Molte le congetture sul nome e sull’identità dell’artista
nato e cresciuto a Bristol, ma tuttora nessuna certezza.
Dopo l’adolescenza nella città natale, nei primi del 2000
Banksy è a Londra e comincia a farsi conoscere.
Esordisce raffigurando topi, ma in breve i muri della città
si animano con i suoi personaggi ironici, pungenti,
provocatori e irriverenti. E da subito è un fenomeno:
la stampa parla di Banksy effect.
La sua si manifesta immediatamente come un’esplicita
e aspra provocazione nei confronti dell’establishment,
del potere, della guerra e del consumismo.
I suoi stencil, immediati e ricorrenti come manifesti pubblicitari,
appaiono ovunque, anche nei luoghi più bizzarri della città,
e spesso ne sottolineano e spiegano i caratteri.
L’artista di Bristol è anche celebre per le sue “incursioni”.
Si è intrufolato nei musei, negli zoo, nelle gallerie e nei
negozi di tutto il mondo, divenendo l’indiscusso re della guerrilla art.
Oggi Banksy non è solo un fenomeno di costume, ma la sua
imponente presenza sulla scena internazionale ha costretto
il mondo dell’arte a fare i conti con il suo linguaggio.
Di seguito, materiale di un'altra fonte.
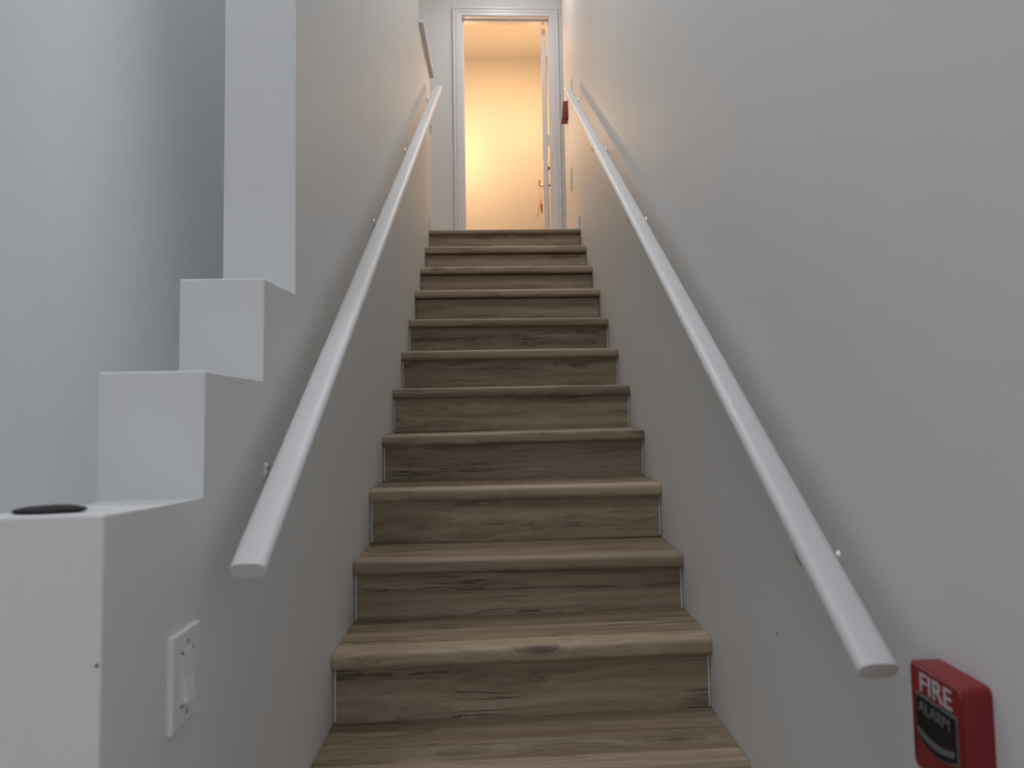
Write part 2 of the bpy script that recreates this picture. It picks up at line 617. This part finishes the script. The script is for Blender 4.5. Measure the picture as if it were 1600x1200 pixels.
# ------------------------------------------------------------------ door at the top
door = empty('door_1', ((DX0 + DX1) / 2, YE, TOP), 'white casing and open white door at the top of the stairs', None, None, 'structure')
# jamb lining with stop
bm = bmesh.new()
J0, J1 = YE - 0.002, YE + 0.124
box(bm, DX0 - 0.02, DX0, J0, J1, TOP, DZ + 0.02)
box(bm, DX1, DX1 + 0.02, J0, J1, TOP, DZ + 0.02)
box(bm, DX0, DX1, J0, J1, DZ, DZ + 0.02)
obj('jamb', bm, M_TRIM, door)
bm = bmesh.new()
S0, S1 = YE + 0.045, YE + 0.082
box(bm, DX0, DX0 + 0.011, S0, S1, TOP, DZ)
box(bm, DX1 - 0.008, DX1, S0, S1, TOP, DZ)
box(bm, DX0 + 0.011, DX1 - 0.008, S0, S1, DZ - 0.011, DZ)
obj('door_stop', bm, M_TRIM, door)
# moulded casing: (distance from inner edge, projection)
cp = [(0, 0), (0, 0.009), (0.004, 0.012), (0.026, 0.013), (0.030, 0.0175), (0.042, 0.0175), (0.045, 0.0125), (0.050, 0.0125),
      (0.055, 0.021), (0.066, 0.022), (0.070, 0.019), (0.070, 0)]
rv = 0.005


def casing(kind):
    bm = bmesh.new()
    A, B = [], []
    for u, v in cp:
        y = YE - v
        if kind == 'left':
            A.append((DX0 - rv - u, y, TOP)); B.append((DX0 - rv - u, y, DZ + rv + u))
        elif kind == 'right':
            A.append((DX1 + rv + u, y, TOP)); B.append((DX1 + rv + u, y, DZ + rv + u))
        else:
            A.append((DX0 - rv - u, y, DZ + rv + u)); B.append((DX1 + rv + u, y, DZ + rv + u))
    A = [bm.verts.new(p) for p in A]
    B = [bm.verts.new(p) for p in B]
    n = len(cp)
    for i in range(n):
        j = (i + 1) % n
        bm.faces.new((A[i], A[j], B[j], B[i]))
    bm.faces.new(A)
    bm.faces.new(B[::-1])
    obj('casing', bm, M_TRIM, door)


for kk in ('left', 'right', 'head'):
    casing(kk)

# door leaf, open a little past a right angle into the room
LA = math.radians(3.6)
HX, HY = 0.354, YE + 0.150            # middle of the hinge edge
ld = Vector((math.sin(LA), math.cos(LA), 0))
ln = Vector((math.cos(LA), -math.sin(LA), 0))
LW, LT = 0.66, 0.034


def leafpt(a, b, z):
    """a along the leaf from the hinge edge, b across it"""
    return Vector((HX, HY, 0)) + ld * a + ln * b + Vector((0, 0, z))


def to_leaf(bm):
    for v in bm.verts:
        v.co = leafpt(v.co.y, v.co.x, v.co.z)
    return bm


leaf = obj('door_leaf', to_leaf(nbox(-LT / 2, LT / 2, 0, LW, TOP + 0.012, DZ - 0.012, bev=0.0015, seg=1)), M_TRIM, door)
# recessed panels' mouldings on both faces
for s in (-1, 1):
    for z0, z1 in ((TOP + 0.2, TOP + 0.85), (TOP + 1.05, TOP + 1.85)):
        bm = bmesh.new()
        for (a0, a1, b0, b1) in ((0.12, LW - 0.12, z0, z0 + 0.02), (0.12, LW - 0.12, z1 - 0.02, z1),
                                 (0.12, 0.14, z0, z1), (LW - 0.14, LW - 0.12, z0, z1)):
            x0, x1 = sorted((s * (LT / 2 - 0.0005), s * (LT / 2 + 0.004)))
            box(bm, x0, x1, a0, a1, b0, b1)
        obj('panel_moulding', to_leaf(bm), M_TRIM, leaf)
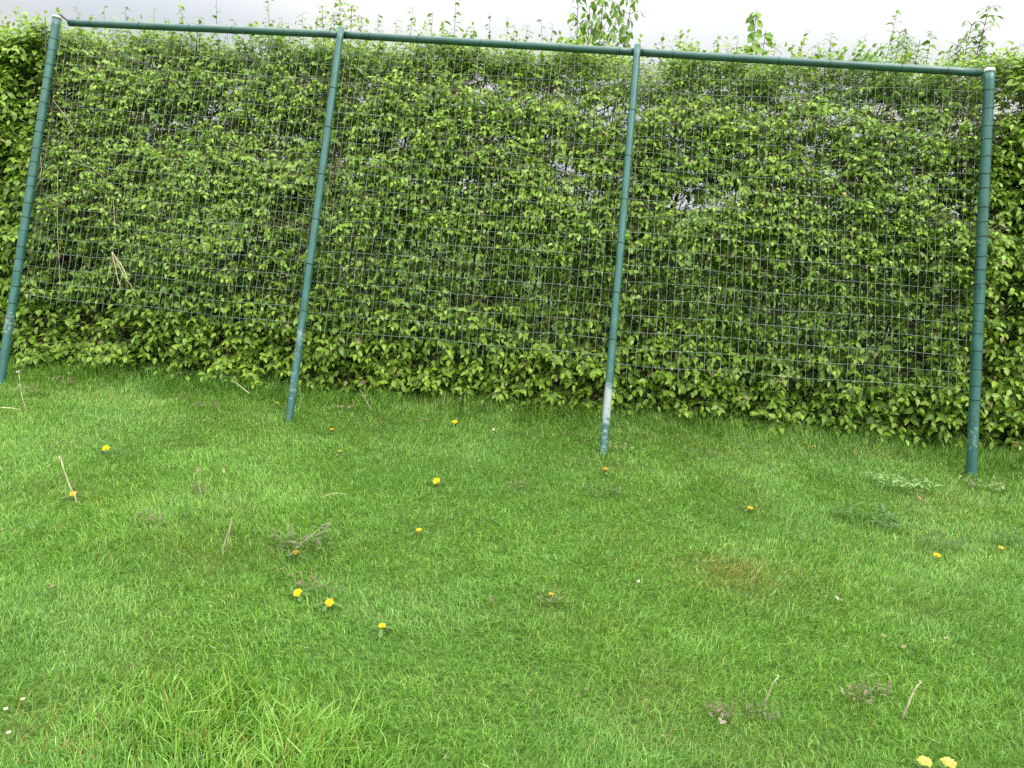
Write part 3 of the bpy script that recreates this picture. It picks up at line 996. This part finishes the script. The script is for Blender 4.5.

Lo star system lo adora, le sue opere vanno a ruba per migliaia di euro,
la stampa lo celebra, eppure egli ha saputo mantenere e
difendere il suo anonimato.
Il funzionamento di questo ingranaggio - nel complesso e scambievole rapporto
Banksy-mercato, Banksy-museo, Banksy-committenza -
appare come l’aspetto più suggestivo e appagante dell’osservazione
critica di questo geniale interprete figurativo del nostro mondo.